В особняке тем временем обосновались бомжи, пару раз пожарные приезжали тушить его, а потом здание перестало быть бесхозным — близкая к тогдашнему правительству некоммерческая организация «Гуманитарный и политологический центр "Стратегия"» получила бывший дом Шехтеля в аренду на сорок девять лет.

Договор обязывал арендатора произвести капитальный ремонт объекта, но ещё до начала работ внезапно выяснилось, что дом является памятником (прежде ни в какие охранные списки он не входил), а если так, то ни ремонт, ни реконструкция невозможны, необходима полноценная реставрация... а это уже совсем другой уровень расходов.
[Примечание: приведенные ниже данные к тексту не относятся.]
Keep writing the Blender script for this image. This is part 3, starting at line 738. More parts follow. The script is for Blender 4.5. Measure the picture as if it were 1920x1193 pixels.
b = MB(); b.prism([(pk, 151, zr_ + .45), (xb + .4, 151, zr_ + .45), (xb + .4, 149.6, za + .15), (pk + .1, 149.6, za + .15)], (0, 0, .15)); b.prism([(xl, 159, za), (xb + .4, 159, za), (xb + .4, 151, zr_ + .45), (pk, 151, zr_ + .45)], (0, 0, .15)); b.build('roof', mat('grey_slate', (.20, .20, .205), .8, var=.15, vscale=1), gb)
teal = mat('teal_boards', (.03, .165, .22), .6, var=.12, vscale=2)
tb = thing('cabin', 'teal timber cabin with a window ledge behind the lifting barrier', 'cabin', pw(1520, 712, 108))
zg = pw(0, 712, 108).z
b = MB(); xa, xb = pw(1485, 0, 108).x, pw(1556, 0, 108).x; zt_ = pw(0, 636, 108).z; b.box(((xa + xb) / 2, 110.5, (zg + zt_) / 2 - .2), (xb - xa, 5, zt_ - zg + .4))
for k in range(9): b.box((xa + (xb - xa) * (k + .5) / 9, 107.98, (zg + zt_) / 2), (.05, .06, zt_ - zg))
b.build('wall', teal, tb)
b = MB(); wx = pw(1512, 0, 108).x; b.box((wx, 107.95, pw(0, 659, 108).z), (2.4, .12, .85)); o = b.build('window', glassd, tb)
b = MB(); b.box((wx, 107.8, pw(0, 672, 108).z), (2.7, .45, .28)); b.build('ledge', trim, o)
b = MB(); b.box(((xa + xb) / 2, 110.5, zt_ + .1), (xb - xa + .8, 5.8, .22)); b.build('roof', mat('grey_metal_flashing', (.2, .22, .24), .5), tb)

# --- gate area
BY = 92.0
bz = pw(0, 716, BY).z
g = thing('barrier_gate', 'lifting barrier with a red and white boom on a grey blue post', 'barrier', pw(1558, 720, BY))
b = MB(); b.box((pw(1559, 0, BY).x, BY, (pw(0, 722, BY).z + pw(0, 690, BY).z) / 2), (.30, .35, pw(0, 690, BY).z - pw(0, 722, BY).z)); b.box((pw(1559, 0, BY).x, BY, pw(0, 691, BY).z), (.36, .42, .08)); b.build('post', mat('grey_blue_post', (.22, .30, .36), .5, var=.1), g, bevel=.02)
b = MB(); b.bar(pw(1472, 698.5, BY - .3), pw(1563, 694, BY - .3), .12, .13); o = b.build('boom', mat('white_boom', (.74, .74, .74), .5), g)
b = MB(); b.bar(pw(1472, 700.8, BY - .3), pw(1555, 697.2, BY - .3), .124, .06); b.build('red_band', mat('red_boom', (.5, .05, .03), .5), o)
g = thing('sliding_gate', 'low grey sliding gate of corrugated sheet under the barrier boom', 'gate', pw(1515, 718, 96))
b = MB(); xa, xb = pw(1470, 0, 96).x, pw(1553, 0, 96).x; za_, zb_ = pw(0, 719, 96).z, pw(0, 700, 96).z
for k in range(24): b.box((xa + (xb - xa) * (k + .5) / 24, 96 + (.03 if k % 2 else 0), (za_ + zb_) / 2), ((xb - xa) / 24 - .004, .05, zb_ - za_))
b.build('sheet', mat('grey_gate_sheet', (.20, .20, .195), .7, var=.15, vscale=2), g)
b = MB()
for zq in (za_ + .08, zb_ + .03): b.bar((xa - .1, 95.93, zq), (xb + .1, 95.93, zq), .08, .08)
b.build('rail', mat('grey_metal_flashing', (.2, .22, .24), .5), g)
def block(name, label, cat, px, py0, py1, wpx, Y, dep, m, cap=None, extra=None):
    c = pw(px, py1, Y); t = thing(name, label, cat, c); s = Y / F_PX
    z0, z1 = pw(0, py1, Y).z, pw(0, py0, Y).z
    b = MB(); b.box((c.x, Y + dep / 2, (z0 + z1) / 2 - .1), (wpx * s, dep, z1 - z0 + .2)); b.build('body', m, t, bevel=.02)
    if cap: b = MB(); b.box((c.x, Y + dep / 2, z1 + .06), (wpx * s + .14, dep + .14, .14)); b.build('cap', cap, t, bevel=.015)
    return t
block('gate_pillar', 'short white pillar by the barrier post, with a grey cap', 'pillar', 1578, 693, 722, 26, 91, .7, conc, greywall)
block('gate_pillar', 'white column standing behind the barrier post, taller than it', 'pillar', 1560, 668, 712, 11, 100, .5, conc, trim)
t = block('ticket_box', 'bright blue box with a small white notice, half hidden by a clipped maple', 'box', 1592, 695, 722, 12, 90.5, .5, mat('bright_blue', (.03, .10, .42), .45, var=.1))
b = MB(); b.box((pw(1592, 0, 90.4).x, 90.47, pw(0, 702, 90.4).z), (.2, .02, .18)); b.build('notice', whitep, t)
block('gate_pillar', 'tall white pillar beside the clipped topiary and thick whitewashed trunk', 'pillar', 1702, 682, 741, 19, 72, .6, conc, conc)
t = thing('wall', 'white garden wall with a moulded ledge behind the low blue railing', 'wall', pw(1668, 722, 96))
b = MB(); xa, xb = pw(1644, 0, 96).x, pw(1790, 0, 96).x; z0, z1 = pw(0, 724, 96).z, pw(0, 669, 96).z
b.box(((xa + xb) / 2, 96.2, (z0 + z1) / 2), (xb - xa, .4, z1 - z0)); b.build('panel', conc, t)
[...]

Узнав о таком повороте дела, руководство некоммерческой организации огорчилось, но не дрогнуло. Специалисты-реставраторы разработали проект, и к 2004 году памятник архитектуры был восстановлен, а добросовестный арендатор стал лауреатом премии за лучшую реставрацию. Более того, сотрудники Центра «Стратегия» прониклись уважением к создателю дома и по мере возможности показывают интерьеры тем, кто интересуется творчеством Шехтеля, не говоря уже о приёме экскурсий, периодически проводимых Москомнаследием. Была даже мысль выделить часть комнат под создание музейной экспозиции, тем более что при расчистке подвала к общей площади особняка добавились два помещения (они были засыпаны землёй, видимо со времён строительства, и никогда не использовались). Но реакция городских властей была иной: арендную плату увеличили пропорционально добавившемуся метражу, а по поводу музея — тишина.